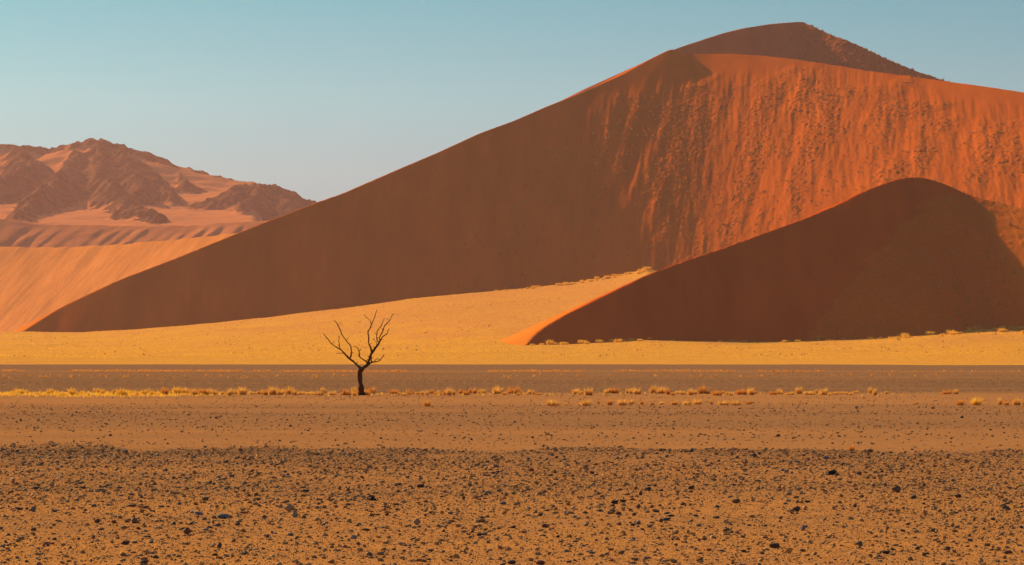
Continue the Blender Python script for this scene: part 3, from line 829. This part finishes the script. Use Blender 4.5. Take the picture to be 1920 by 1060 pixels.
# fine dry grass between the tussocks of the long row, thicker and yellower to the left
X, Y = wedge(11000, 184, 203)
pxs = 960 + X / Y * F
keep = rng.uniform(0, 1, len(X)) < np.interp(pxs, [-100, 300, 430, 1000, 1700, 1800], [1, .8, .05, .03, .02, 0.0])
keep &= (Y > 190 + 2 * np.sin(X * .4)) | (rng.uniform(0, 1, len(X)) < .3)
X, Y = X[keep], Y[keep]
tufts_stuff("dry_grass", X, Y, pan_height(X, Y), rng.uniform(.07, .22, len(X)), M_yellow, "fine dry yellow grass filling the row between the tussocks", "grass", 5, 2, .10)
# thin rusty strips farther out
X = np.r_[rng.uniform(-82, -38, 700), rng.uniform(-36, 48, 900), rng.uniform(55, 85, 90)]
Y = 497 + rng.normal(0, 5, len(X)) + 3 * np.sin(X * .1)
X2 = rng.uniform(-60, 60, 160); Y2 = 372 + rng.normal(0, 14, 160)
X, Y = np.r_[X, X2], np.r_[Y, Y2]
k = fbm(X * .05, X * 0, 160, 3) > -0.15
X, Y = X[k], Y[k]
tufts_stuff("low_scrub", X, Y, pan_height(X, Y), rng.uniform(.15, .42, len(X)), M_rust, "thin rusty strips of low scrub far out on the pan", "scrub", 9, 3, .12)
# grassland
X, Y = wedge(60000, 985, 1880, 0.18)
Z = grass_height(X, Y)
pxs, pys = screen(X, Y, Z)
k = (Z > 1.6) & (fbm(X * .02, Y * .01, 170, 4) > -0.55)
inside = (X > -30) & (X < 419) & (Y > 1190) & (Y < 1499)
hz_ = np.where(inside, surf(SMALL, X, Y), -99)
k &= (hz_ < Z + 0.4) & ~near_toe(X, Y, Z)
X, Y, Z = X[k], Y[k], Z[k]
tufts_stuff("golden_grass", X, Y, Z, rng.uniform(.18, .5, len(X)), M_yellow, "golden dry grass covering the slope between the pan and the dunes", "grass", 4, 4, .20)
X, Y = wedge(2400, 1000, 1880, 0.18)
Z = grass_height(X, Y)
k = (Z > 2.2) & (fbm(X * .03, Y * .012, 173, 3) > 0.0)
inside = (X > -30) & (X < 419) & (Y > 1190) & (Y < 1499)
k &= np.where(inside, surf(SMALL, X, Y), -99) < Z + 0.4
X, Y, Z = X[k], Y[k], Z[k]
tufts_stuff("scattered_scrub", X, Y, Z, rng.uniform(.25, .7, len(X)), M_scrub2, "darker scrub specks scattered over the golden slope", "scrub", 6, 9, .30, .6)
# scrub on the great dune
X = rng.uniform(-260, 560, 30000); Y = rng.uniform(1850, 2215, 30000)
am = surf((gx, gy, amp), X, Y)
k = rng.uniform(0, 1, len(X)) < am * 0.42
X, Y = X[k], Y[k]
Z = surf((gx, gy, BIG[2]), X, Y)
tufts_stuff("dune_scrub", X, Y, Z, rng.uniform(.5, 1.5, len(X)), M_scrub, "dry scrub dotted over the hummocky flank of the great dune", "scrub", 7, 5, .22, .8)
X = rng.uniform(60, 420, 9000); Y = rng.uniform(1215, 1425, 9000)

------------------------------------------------

- [WHAT IS ASKED] Quote every line word for word and keep the images out of the copy.

- [TASK SOLUTION]
Continue the Blender Python script for this scene: part 3, from line 829. This part finishes the script. Use Blender 4.5. Take the picture to be 1920 by 1060 pixels.
# fine dry grass between the tussocks of the long row, thicker and yellower to the left
X, Y = wedge(11000, 184, 203)
pxs = 960 + X / Y * F
keep = rng.uniform(0, 1, len(X)) < np.interp(pxs, [-100, 300, 430, 1000, 1700, 1800], [1, .8, .05, .03, .02, 0.0])
keep &= (Y > 190 + 2 * np.sin(X * .4)) | (rng.uniform(0, 1, len(X)) < .3)
X, Y = X[keep], Y[keep]
tufts_stuff("dry_grass", X, Y, pan_height(X, Y), rng.uniform(.07, .22, len(X)), M_yellow, "fine dry yellow grass filling the row between the tussocks", "grass", 5, 2, .10)
# thin rusty strips farther out
X = np.r_[rng.uniform(-82, -38, 700), rng.uniform(-36, 48, 900), rng.uniform(55, 85, 90)]
Y = 497 + rng.normal(0, 5, len(X)) + 3 * np.sin(X * .1)
X2 = rng.uniform(-60, 60, 160); Y2 = 372 + rng.normal(0, 14, 160)
X, Y = np.r_[X, X2], np.r_[Y, Y2]
k = fbm(X * .05, X * 0, 160, 3) > -0.15
X, Y = X[k], Y[k]
tufts_stuff("low_scrub", X, Y, pan_height(X, Y), rng.uniform(.15, .42, len(X)), M_rust, "thin rusty strips of low scrub far out on the pan", "scrub", 9, 3, .12)
# grassland
X, Y = wedge(60000, 985, 1880, 0.18)
Z = grass_height(X, Y)
pxs, pys = screen(X, Y, Z)
k = (Z > 1.6) & (fbm(X * .02, Y * .01, 170, 4) > -0.55)
inside = (X > -30) & (X < 419) & (Y > 1190) & (Y < 1499)
hz_ = np.where(inside, surf(SMALL, X, Y), -99)
k &= (hz_ < Z + 0.4) & ~near_toe(X, Y, Z)
X, Y, Z = X[k], Y[k], Z[k]
tufts_stuff("golden_grass", X, Y, Z, rng.uniform(.18, .5, len(X)), M_yellow, "golden dry grass covering the slope between the pan and the dunes", "grass", 4, 4, .20)
X, Y = wedge(2400, 1000, 1880, 0.18)
Z = grass_height(X, Y)
k = (Z > 2.2) & (fbm(X * .03, Y * .012, 173, 3) > 0.0)
inside = (X > -30) & (X < 419) & (Y > 1190) & (Y < 1499)
k &= np.where(inside, surf(SMALL, X, Y), -99) < Z + 0.4
X, Y, Z = X[k], Y[k], Z[k]
tufts_stuff("scattered_scrub", X, Y, Z, rng.uniform(.25, .7, len(X)), M_scrub2, "darker scrub specks scattered over the golden slope", "scrub", 6, 9, .30, .6)
# scrub on the great dune
X = rng.uniform(-260, 560, 30000); Y = rng.uniform(1850, 2215, 30000)
am = surf((gx, gy, amp), X, Y)
k = rng.uniform(0, 1, len(X)) < am * 0.42
X, Y = X[k], Y[k]
Z = surf((gx, gy, BIG[2]), X, Y)
tufts_stuff("dune_scrub", X, Y, Z, rng.uniform(.5, 1.5, len(X)), M_scrub, "dry scrub dotted over the hummocky flank of the great dune", "scrub", 7, 5, .22, .8)
X = rng.uniform(60, 420, 9000); Y = rng.uniform(1215, 1425, 9000)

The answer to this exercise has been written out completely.